Popular Mormon author Jason F. Wright wrote Christmas Jars a New York times bestseller. In one of his speaking engagements, a woman asked him a question based on an assumption that Mormons don't celebrate Christmas. From the article entitled, "Mormons don’t celebrate Christmas and other myths" in Mormon Times:
A smiling woman, sitting on a couch near me, asked boldly, "You've written a book about Christmas, but I know from your website that you're a Mormon. How did you reconcile your religious beliefs, the fact that you don't celebrate Christmas, with writing a book called 'Christmas Jars'?"
Wright was incredulous. He'd never encountered this question or belief before. The woman told him she had once dated a Mormon man and he'd told her Mormons don't celebrate Christmas. Wright obviously refuted this erroneous assumption.

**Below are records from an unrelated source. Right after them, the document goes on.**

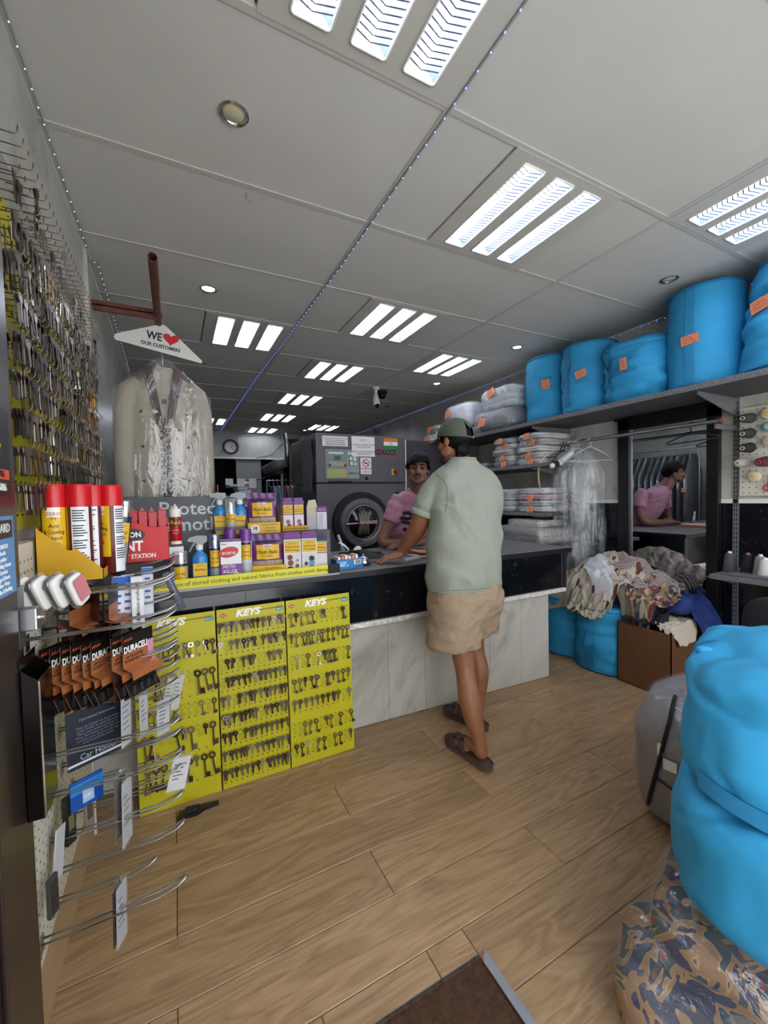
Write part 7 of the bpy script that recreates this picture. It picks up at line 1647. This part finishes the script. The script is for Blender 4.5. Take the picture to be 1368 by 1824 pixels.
# sandals
m_sole = mat('brown cork sole', '#5d463a', .8, var=.15, scale=60); m_strap = mat('brown strap', '#4a3832', .6, bump=.15, bscale=200)
def sandal(heel, toe):
    heel, toe = Vector((*heel, 0)), Vector((*toe, 0)); d = (toe-heel).normalized(); L = (toe-heel).length; sd = Vector((-d.y, d.x, 0))
    wd = [(0, .018), (.04, .030), (.15, .037), (.35, .036), (.55, .041), (.72, .049), (.86, .047), (.95, .034), (1.0, .016)]
    o1 = [heel+d*L*f+sd*w_ for f, w_ in wd]+[heel+d*L*f-sd*w_*.95 for f, w_ in wd[::-1]]
    MB().poly([tuple(p+Vector((0, 0, .0015))) for p in o1][::-1], (0, 0, .03)).build('sandal_sole', m_sole, P1)
    MB().tube([tuple(p+Vector((0, 0, .034))) for p in o1], .005, 6, closed=True).build('sole_rim', m_strap, P1, smooth=True)
    for f0, f1, h in ((.42, .58, .062), (.64, .80, .046)):
        def st(u, v):
            a = PI*(u); f = f0+(f1-f0)*v+.05*math.sin(PI*u)*(1 if f0 < .5 else .3); w_ = .047 if f0 > .5 else .042
            return heel+d*L*f+sd*w_*math.cos(a)*1.04+Vector((0, 0, .026+(h-.0)*spow(math.sin(a), .7)))
        o = MB().grid(st, 18, 6).build('sandal_strap', m_strap, P1, smooth=True); s_ = o.modifiers.new('s', 'SOLIDIFY'); s_.thickness = .004; s_.offset = 1
        bc = st(.33, .5)+Vector((0, 0, .006)); MB().bbox(bc.x-.010, bc.x+.010, bc.y-.010, bc.y+.010, bc.z-.004, bc.z+.004, .002).build('sandal_buckle', rubber, P1)
sandal((1.352, 1.545), (1.326, 1.868)); sandal((1.572, 1.822), (1.500, 2.135))
# ------------------------------------------------------------------ man behind the counter
sk2 = skinmat('brown skin', '#8a6150', 2)
P2 = thing('person', 'man in pink printed T-shirt leaning on the counter from behind, facing the camera', 'person', (1.80, 3.15, 0))
H2 = Head((1.690, 2.712, 1.588), (-.50, -.86, -.02), (.06, 0, 1), 1.0)
b = MB(); H2.skull(b, 1.12)
limb(b, [(1.705, 2.735, 1.53, .062), (1.725, 2.76, 1.47, .066), (1.75, 2.80, 1.40, .078)])
rings(b, [(1.83, 3.16, .80, .15, .11, -.3, .9), (1.82, 3.12, 1.0, .16, .12, -.3, .9), (1.79, 2.93, 1.25, .16, .10, -.3, .9), (1.77, 2.83, 1.34, .13, .07, -.3, .9)])
limb(b, [(1.62, 2.88, 1.31, .045), (1.555, 2.887, 1.24, .047), (1.50, 2.90, 1.14, .045), (1.46, 2.90, 1.05, .042), (1.475, 2.885, 1.022, .041), (1.54, 2.87, 1.017, .038), (1.64, 2.86, 1.012, .030), (1.68, 2.855, 1.008, .026)], 16)
hand(b, (1.68, 2.855, 1.005), (1.745, 2.85, 1.0), (1.80, 2.845, .987), (0, 0, 1), (0, 1, 0), .95, .015, .3)
limb(b, [(1.94, 2.90, 1.32, .045), (2.02, 2.905, 1.26, .047), (2.06, 2.89, 1.15, .045), (2.04, 2.85, 1.05, .043), (1.96, 2.81, 1.022, .041), (1.80, 2.78, 1.017, .037), (1.64, 2.765, 1.015, .029), (1.60, 2.765, 1.013, .026)], 16)
hand(b, (1.60, 2.765, 1.012), (1.53, 2.775, 1.008), (1.45, 2.79, .99), (0, 0, 1), (0, 1, .05), 1.0, .02, .35, (-.5, .85, -.1))
limb(b, [(1.76, 3.16, .84, .09), (1.75, 3.18, .5, .065), (1.75, 3.2, .25, .05), (1.75, 3.22, .08, .04)]); limb(b, [(1.92, 3.18, .84, .09), (1.93, 3.2, .5, .065), (1.94, 3.22, .25, .05), (1.94, 3.23, .08, .04)])
fuse('body', b, sk2, P2, .005, 4)
H2.eyes(P2, m_ew, m_iris, mat('dark eyelid', '#3f2820', .6))
def hl(az):      # hairline: low at the back, up to the fringe at the front
    f = math.cos(az); return .052-.012*math.sin(az*1.0) if f > .55 else (.052-(.55-f)*.105 if f > -.2 else -.027-(-.2-f)*.07)
H2.shell(hl, .019, 72, 28, amp=.05, sd=5, top=1.5).build('hair', m_hair, P2, smooth=True)
e = MB()
H2.tb(e, [(-.062, .050, .064), (-.025, .082, .070), (.020, .086, .062), (.060, .056, .046)], [.014, .013, .013, .011]); H2.tb(e, [(-.074, .03, .05), (-.078, .028, .0)], [.017, .006]); H2.tb(e, [(.074, .03, .05), (.078, .028, .0)], [.017, .006]); fuse('fringe', e, m_hair, P2, .006, 3, lambda p, n: .003*fbm(p, 60, 2))
e = MB(); H2.tb(e, [(-.027, .084, -.049), (-.013, .0945, -.041), (0, .097, -.039), (.013, .0945, -.041), (.027, .084, -.049)], [.003, .0058, .005, .0058, .003], 8); e.build('moustache', mat('dark moustache', '#1f1714', .8), P2, smooth=True)
e = MB(); H2.tb(e, [(-.022, .0875, -.0585), (0, .0945, -.0585), (.022, .0875, -.0585)], [.0028, .0045, .0028], 8); e.build('lips', mat('brown lips', '#5d3430', .5), P2, smooth=True)
e = MB(); H2.tb(e, [(-.058, .012, -.05), (-.050, .045, -.082), (-.024, .074, -.1), (0, .080, -.104), (.024, .074, -.1), (.050, .045, -.082), (.058, .012, -.05)], [.008, .0125, .0135, .0135, .0135, .0125, .008]); fuse('beard_shadow', e, mat('grey stubble', '#54382d', .85, var=.3, scale=200), P2, .006, 3)
m_pink = mat('pink jersey', '#b9849a', .85, var=.03, scale=30, bump=.12, bscale=420)
b = MB()
rings(b, [(1.83, 3.16, .86, .225, .175, -.3, .9), (1.825, 3.14, .96, .245, .20, -.3, .9), (1.80, 3.06, 1.08, .255, .215, -.3, .9), (1.785, 2.97, 1.2, .245, .19, -.3, .9), (1.78, 2.90, 1.30, .240, .160, -.3, .85), (1.78, 2.85, 1.37, .215, .13, -.3, .85), (1.765, 2.82, 1.415, .14, .095, -.3, .95), (1.750, 2.80, 1.438, .086, .078, -.3, 1)])
limb(b, [(1.63, 2.88, 1.355, .075), (1.585, 2.885, 1.30, .073), (1.548, 2.89, 1.23, .066), (1.53, 2.893, 1.19, .062)], 18, caps=False); limb(b, [(1.95, 2.90, 1.365, .075), (2.005, 2.905, 1.31, .073), (2.04, 2.905, 1.24, .066), (2.052, 2.90, 1.20, .062)], 18, caps=False)
b.box(1.55, 2.1, 2.7, 2.96, .8, .976) if False else None
def pk_fold(p, n): return .007*(1-2*abs(fbm(Vector((p.x*2.5, p.y*2, p.z*5)), 2.2, 2)))+.004*math.sin((p.z*1.0+p.x*.6)*60+5*fbm(p, 4, 2))*sm(1.2, 1.4, p.z)
tee2 = fuse('t_shirt', b, m_pink, P2, .008, 5, pk_fold)
# keep the shirt clear of the counter edge
_w = wloc(P2)
for v in tee2.data.vertices:
    if v.co.z+_w.z < CT+.004 and v.co.y+_w.y < 2.985: v.co.y = 2.985-_w.y
# dark print on the chest laid on the cloth
bvh_t = None
from mathutils.bvhtree import BVHTree
bvh = BVHTree.FromPolygons([tuple(v.co) for v in tee2.data.vertices], [tuple(p.vertices) for p in tee2.data.polygons])
def on_chest(x, z):
    hit = bvh.ray_cast(Vector((x, 2.2, z))-_w, Vector((0, 1, 0))); return (hit[0] if hit[0] else Vector((x, 2.9, z))-_w)
def chest_print(outl, name='print'):
    cx = sum(p[0] for p in outl)/len(outl); cz = sum(p[1] for p in outl)/len(outl)
    b = MB(); c = on_chest(cx, cz)+Vector((0, -.003, 0)); n = len(outl); rg = []
    for f in (.5, 1.0): rg.append([on_chest(cx+(x-cx)*f, cz+(z-cz)*f)+Vector((0, -.003, 0)) for x, z in outl])
    b._add([c]+rg[0]+rg[1], [(0, 1+i, 1+(i+1) % n) for i in range(n)]+[(1+i, 1+n+i, 1+n+(i+1) % n, 1+(i+1) % n) for i in range(n)])
    b.build(name, mat('charcoal print', '#2c2630', .85), P2, local=True)
def stroke(pts, w):
    out = []; back = []
    for i, p in enumerate(pts):
        a, c = Vector(pts[max(i-1, 0)]), Vector(pts[min(i+1, len(pts)-1)]); t = (c-a).normalized(); nn = Vector((-t.y, t.x))*w
        out.append((p[0]+nn.x, p[1]+nn.y)); back.append((p[0]-nn.x, p[1]-nn.y))
    for i in range(len(pts)-1): chest_print([out[i], out[i+1], back[i+1], back[i]])
gx, gz = 1.615, 1.205
stroke([(gx-.01, gz+.045), (gx+.03, gz+.05), (gx+.06, gz+.035), (gx+.065, gz+.01), (gx+.03, gz-.0), (gx-.01, gz+.012), (gx-.02, gz-.005)], .014)
stroke([(gx-.005, gz-.02), (gx+.035, gz-.03), (gx+.07, gz-.045), (gx+.1, gz-.035)], .013)
stroke([(gx+.02, gz-.075), (gx+.05, gz-.10), (gx+.09, gz-.095), (gx+.105, gz-.07), (gx+.075, gz-.055)], .014)
for k in range(4): stroke([(gx-.035, gz-.03-.010*k), (gx-.012, gz-.034-.010*k)], .0018)
for k in range(3): stroke([(gx+.04, gz+.09-.010*k), (gx+.10, gz+.08-.010*k)], .0016)
e = MB(); e.tube([(1.748+.084*math.cos(2*PI*j/32)*math.cos(-.3)-.070*math.sin(2*PI*j/32)*math.sin(-.3), 2.798+.084*math.cos(2*PI*j/32)*math.sin(-.3)+.076*math.sin(2*PI*j/32)*math.cos(-.3), 1.437+.018*math.sin(2*PI*j/32)) for j in range(32)], .008, 8, closed=True); e.build('collar_rib', m_pink, P2, smooth=True)
b = MB(); rings(b, [(1.84, 3.17, .92, .2, .14, -.2, .9), (1.84, 3.17, .75, .2, .14, -.2, .9)]); limb(b, [(1.75, 3.17, .78, .10), (1.75, 3.19, .45, .085), (1.75, 3.21, .08, .075)]); limb(b, [(1.93, 3.19, .78, .10), (1.93, 3.2, .45, .085), (1.94, 3.22, .08, .075)])
fuse('trousers', b, mat('dark trousers', '#23252b', .9), P2, .012, 4)
for x in (1.75, 1.94): MB().bbox(x-.045, x+.045, 3.03, 3.30, 0, .07, .02).build('shoe', rubber, P2, smooth=True)
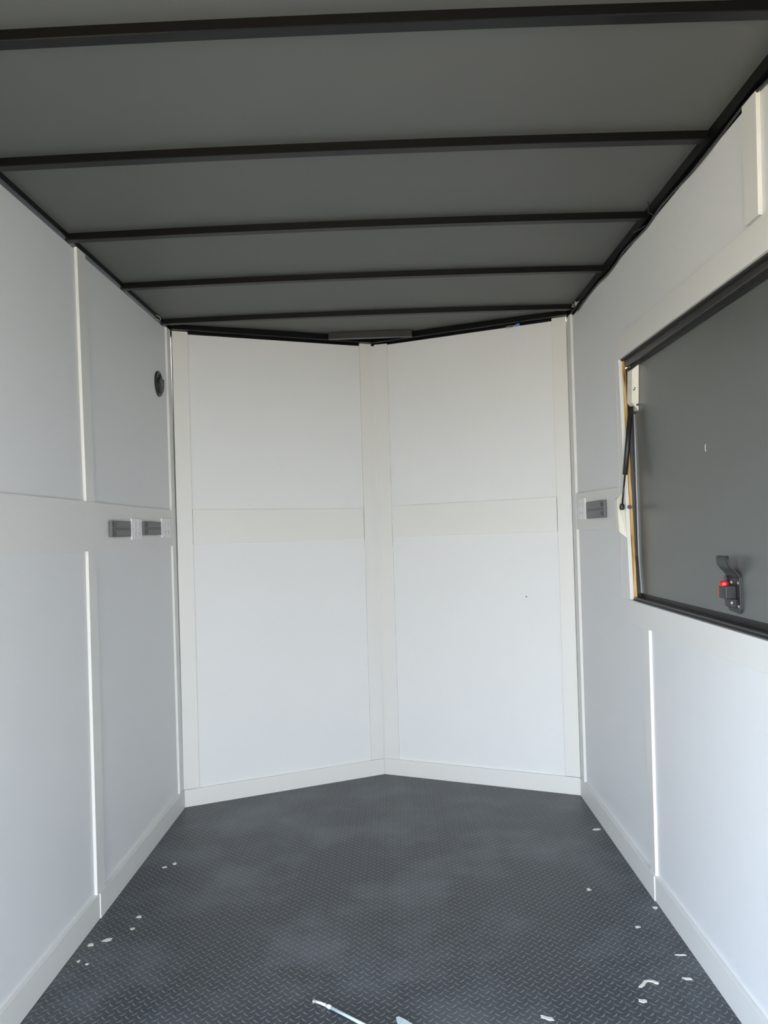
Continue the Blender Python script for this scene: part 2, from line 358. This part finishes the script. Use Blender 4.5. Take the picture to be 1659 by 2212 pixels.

I've encountered this before and there is a certain, albeit twisted, logic beneath it. Some assert that Mormons are not Christian. It follows then if they are not Christian then they don't believe in Jesus Christ. Therefore, if they don't believe in Jesus Christ then they don't celebrate Christmas.

I'll give you a real life example, but I'll try and obscure some of the facts so that no actual people can be identified. A Mormon father was accused of incest. In the early hours of the investigation, law enforcement and social services authorities decided to remove the other children from the home in order to ascertain whether the incest extended beyond one child. They hesitated because it was only a few days before Christmas and they didn't want to traumatize the children more than necessary. An individual inside the government structure assured them that since the family were Mormons they didn't believe in Christ and so they didn't celebrate Christmas and to go ahead and remove the children. The children were temporarily removed, and badly traumatized by this pre-Christmas action.

I have to wonder if they would have accepted this rationale if the family were atheist. Christmas is important to everyone in American culture regardless of religious beliefs. It seems to me to be cavalier reasoning without passing judgment on the action itself. The action itself could be justified on other terms like children's safety regardless of the holiday season.

Faulty assumptions, misconceptions, misunderstandings as well as outright lies can do a lot of damage. The story above is one case in point.

I hope we will all be very careful about what assumptions we pass on about other religions. This is a Mormon story but it could very well be a Muslin one, Jewish, Hindu, etc.